When Marat had climbed down from his plank, that popular Triboulet[40] became the sport of his masters: they filliped him on the nose, trod on his feet, hustled him with "gee-ups," all of which did not prevent him from becoming the leader of the multitude, climbing to the clock of the Hôtel de Ville, sounding the tocsin for a general massacre, and triumphing in the revolutionary tribunal.
Marat, like Milton's Sin, was violated by death[41]: Chénier wrote his apotheosis, David[42] painted him in his blood-stained bath; he was compared to the divine Author of the Gospel. A prayer was dedicated to him: "Heart of Jesus, Heart of Marat; O Sacred Heart of Jesus, O Sacred Heart of Marat!" This heart of Marat had for a ciborium a costly pyx from the Royal Repository. In a grass-grown cenotaph, erected on the Place du Carrousel, were exhibited the divinity's bust, his bath, lamp, and inkstand. Then the wind changed: the unclean thing, poured from its agate urn into a different vase, was emptied into the sewer.
*
The scenes at the Cordeliers, of which I witnessed some three or four, were dominated and presided over by Danton, a Hun of Gothic stature, with a flat nose, outspread nostrils, furrowed jaws, and the face of a gendarme combined with that of a lewd and cruel attorney. In the shell of his church, as it were the skeleton of the centuries, Danton, with his three male furies, Camille Desmoulins, Marat, and Fabre d'Églantine[43], organized the assassinations of September. Billaud de Varennes[44] proposed to set fire to the prisons and burn all those inside; another Conventional voted that all the untried prisoners should be drowned; Marat declared himself in favour of a general massacre. Danton was besought to show mercy to the prisoners:
"——the prisoners!" he replied.
As author of the circular of the Commune, he invited free men to repeat in the departments the enormities perpetrated at the Carmelites and the Abbaye.

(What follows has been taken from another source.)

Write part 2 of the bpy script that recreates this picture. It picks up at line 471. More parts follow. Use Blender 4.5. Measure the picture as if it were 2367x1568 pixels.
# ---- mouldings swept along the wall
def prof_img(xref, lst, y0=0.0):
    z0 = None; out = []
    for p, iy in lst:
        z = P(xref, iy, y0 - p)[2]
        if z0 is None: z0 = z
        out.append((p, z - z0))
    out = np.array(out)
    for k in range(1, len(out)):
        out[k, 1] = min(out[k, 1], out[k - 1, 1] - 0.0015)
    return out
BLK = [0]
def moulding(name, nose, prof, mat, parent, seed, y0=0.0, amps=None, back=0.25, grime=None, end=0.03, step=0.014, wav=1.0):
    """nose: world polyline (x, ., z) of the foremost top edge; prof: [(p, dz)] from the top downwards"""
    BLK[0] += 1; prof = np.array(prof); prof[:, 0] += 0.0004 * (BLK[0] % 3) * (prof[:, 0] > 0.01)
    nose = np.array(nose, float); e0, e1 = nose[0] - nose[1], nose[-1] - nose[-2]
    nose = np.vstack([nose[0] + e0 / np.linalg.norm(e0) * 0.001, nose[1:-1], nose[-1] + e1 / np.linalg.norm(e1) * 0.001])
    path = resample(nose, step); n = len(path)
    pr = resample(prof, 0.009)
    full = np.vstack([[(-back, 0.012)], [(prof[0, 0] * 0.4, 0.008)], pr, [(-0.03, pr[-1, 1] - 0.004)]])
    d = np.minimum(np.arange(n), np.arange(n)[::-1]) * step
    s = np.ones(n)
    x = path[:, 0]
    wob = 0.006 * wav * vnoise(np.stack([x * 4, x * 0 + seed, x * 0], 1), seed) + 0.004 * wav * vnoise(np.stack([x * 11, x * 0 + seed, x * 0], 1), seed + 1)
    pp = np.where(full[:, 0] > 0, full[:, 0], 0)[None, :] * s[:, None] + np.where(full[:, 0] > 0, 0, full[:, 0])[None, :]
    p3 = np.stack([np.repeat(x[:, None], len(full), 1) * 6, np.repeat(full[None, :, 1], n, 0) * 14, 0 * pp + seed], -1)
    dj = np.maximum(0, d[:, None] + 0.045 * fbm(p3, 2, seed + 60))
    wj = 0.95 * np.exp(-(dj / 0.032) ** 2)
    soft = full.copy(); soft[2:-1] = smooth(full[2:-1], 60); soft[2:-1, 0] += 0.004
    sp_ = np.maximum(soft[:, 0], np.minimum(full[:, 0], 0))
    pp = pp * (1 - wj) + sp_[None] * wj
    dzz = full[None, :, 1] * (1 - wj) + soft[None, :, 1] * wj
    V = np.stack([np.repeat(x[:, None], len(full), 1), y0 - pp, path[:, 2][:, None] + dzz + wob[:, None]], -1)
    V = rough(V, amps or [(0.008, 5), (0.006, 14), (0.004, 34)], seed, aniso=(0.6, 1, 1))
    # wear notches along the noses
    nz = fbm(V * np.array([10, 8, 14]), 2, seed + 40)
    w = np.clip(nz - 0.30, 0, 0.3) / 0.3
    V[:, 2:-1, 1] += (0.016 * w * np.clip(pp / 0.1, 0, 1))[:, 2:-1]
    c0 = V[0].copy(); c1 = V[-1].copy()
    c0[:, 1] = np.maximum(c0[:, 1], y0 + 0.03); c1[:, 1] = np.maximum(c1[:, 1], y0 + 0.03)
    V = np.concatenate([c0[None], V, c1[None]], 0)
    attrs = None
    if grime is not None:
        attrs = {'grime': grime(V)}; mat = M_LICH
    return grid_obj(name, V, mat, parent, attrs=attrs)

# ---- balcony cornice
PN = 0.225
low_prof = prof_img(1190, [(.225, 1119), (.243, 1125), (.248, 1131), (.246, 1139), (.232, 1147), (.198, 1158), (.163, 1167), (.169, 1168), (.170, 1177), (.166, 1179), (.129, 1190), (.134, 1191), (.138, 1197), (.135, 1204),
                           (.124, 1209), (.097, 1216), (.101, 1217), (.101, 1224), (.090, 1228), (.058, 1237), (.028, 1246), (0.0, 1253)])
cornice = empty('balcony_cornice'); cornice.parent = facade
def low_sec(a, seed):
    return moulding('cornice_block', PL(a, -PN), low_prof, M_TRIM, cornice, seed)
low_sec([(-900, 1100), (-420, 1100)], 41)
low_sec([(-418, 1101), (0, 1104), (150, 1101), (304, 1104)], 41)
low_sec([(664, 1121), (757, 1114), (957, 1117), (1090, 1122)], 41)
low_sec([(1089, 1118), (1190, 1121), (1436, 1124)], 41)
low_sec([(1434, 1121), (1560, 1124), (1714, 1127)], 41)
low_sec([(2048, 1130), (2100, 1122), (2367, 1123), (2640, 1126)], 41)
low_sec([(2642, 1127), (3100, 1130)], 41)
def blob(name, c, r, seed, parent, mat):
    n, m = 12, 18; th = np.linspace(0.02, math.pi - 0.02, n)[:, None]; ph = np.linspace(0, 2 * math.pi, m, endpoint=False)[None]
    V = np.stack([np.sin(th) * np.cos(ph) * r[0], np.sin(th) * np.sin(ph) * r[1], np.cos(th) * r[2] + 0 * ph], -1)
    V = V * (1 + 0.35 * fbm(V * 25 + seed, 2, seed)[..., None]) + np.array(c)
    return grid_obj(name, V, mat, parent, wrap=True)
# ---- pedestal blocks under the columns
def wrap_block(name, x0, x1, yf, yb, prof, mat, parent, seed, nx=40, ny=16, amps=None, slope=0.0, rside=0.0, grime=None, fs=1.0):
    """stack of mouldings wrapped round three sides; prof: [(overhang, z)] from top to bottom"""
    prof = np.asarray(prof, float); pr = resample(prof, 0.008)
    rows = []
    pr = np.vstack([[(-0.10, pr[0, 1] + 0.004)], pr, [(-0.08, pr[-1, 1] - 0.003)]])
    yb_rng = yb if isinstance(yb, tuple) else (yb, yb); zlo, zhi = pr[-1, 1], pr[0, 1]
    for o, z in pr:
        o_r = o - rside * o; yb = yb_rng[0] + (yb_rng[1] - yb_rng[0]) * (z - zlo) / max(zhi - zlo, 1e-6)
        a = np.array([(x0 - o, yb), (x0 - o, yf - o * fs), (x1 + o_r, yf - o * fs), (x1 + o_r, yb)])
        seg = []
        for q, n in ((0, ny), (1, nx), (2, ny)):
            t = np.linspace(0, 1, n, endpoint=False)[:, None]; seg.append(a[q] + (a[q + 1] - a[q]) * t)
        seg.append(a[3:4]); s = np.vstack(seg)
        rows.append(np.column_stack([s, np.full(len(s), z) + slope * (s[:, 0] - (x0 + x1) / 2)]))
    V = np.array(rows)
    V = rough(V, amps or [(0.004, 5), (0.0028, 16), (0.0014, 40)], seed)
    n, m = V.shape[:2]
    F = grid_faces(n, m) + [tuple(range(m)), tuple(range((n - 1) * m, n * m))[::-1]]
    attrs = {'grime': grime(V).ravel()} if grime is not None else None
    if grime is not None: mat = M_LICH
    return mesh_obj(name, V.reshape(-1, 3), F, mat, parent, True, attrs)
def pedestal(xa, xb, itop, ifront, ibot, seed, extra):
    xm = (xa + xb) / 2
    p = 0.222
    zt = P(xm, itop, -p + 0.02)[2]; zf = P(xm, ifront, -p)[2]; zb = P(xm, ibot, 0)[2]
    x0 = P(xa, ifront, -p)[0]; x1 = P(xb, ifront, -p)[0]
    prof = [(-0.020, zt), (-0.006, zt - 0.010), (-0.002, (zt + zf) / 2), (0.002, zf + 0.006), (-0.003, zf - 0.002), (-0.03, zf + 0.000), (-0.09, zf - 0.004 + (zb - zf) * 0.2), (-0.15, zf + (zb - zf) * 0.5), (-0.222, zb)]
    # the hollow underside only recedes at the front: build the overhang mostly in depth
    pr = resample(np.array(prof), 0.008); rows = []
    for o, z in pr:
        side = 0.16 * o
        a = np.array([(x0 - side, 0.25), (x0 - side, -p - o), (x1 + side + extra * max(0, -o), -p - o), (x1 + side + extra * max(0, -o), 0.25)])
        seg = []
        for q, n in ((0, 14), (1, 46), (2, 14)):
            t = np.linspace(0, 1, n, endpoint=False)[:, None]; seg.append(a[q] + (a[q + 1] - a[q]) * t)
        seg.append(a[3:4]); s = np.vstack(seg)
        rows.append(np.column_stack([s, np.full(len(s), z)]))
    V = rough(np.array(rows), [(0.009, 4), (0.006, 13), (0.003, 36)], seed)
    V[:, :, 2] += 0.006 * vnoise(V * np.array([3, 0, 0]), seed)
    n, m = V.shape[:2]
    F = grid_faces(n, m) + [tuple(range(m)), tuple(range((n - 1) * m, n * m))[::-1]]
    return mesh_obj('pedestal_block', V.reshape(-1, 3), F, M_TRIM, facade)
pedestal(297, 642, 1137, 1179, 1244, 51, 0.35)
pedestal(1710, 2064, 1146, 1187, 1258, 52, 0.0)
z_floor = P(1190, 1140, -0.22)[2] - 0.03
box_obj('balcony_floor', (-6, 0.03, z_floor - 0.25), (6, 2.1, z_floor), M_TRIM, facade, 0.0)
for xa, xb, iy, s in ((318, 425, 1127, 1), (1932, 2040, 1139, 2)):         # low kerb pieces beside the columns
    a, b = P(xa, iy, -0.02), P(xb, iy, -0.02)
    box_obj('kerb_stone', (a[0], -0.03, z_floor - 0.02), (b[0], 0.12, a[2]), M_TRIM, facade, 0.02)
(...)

Let us consider history: Sixtus V.[45] pronounced the devotion of Jacques Clément[46] to be equal, for the salvation of mankind, to the mystery of the Incarnation, even as Marat was compared to the Saviour of the World; Charles IX.[47] wrote to the governors of provinces to imitate the St. Bartholomew[48] massacres, even as Danton summoned the patriots to copy the massacres of September. The Jacobins were plagiaries; they were still more so when they offered up Louis XVI. in imitation of Charles I.[49] As these crimes were connected with a great social movement, some have, very unaptly, imagined that those crimes produced the greatness of the Revolution, of which they were but the hideous pasticcios: while watching a fine nature suffering, passionate or systematic minds have admired only its convulsions.
Danton, more candid than the English, said:
"We will not try our King, we will kill him."